Before the pelts could be sold the animals were skinned and pelts stretched until they dried. Following are the prices we sold pelts for in 1940: badger, $10; coyote, $10; mink, $15; skunks, $2.50; civet cats, 25 cents; opossum, 25 cents; muskrats, $1; raccoons, $10. Once, Ray sold 140 jackrabbits for $12 total. This does not sound like much; but before World War II many farm hands worked only for room and board in the wintertime.

When I was a boy we used foot traps and had up to 20 traps set at any given time. It was illegal to use meat as bait because birds of prey including eagles would be harmed, so we used chicken manure. Later on, I used Conibear traps that kill the animal. I used them mostly for trapping beaver and they were very effective. The traps had to be set below the waterline so dogs weren’t caught.

For many years there was good money in trapping. I trapped all my life and sold the pelts to Blaksley and other local fur buyers. Raccoon, coyote, beaver and mink sold from $25 to $50 a pelt. Prices were good until the late 1980s. The demand for fur declined in part because of the negative publicity created by PETA.

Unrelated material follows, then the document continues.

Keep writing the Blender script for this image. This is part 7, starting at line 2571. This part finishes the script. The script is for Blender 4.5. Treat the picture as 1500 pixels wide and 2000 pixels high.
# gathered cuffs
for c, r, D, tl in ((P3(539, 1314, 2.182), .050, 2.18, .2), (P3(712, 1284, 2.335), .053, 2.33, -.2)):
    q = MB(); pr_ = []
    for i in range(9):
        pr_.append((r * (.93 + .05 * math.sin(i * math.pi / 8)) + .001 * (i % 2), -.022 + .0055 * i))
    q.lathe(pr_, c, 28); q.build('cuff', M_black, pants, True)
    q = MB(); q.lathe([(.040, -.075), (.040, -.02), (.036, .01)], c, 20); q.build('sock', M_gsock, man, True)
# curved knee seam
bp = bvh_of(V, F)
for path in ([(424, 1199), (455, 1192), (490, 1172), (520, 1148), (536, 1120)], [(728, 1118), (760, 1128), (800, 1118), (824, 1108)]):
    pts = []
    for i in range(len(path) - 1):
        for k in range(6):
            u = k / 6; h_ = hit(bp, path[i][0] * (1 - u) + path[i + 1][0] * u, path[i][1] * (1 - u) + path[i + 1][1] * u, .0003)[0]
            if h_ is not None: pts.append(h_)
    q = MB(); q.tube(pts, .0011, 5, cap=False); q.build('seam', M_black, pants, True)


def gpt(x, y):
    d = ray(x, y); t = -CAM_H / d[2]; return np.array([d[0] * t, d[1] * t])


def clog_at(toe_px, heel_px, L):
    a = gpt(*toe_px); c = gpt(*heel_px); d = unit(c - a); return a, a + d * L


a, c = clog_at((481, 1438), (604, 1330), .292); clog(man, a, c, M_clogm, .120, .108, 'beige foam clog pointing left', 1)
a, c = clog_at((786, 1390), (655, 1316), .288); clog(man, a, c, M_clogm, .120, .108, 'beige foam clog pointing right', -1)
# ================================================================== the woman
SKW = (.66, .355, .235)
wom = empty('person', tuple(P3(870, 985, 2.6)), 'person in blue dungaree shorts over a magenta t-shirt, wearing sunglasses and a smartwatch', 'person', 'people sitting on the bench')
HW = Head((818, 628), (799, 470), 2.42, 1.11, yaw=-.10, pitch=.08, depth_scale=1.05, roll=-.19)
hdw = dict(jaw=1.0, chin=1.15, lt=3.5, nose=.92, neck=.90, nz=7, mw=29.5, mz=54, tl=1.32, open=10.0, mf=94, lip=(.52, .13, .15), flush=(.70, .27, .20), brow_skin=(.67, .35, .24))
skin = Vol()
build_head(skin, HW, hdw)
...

Today, with very few trappers, the raccoon and beaver population has exploded. They can be a real nuisance and very destructive. When I had beavers damaging the trees and riverbanks on my property, our game warden, Lyman Wilkinson, gave me permission to destroy them either by trapping or shooting them.

I have good memories of my boyhood trapping adventures. There wasn’t TV or sports to entertain us so we had plenty of time to spend outdoors. Trapping taught me independence, persistence, resourcefulness and the value of money, among other things. These early lessons served me well all my adult life.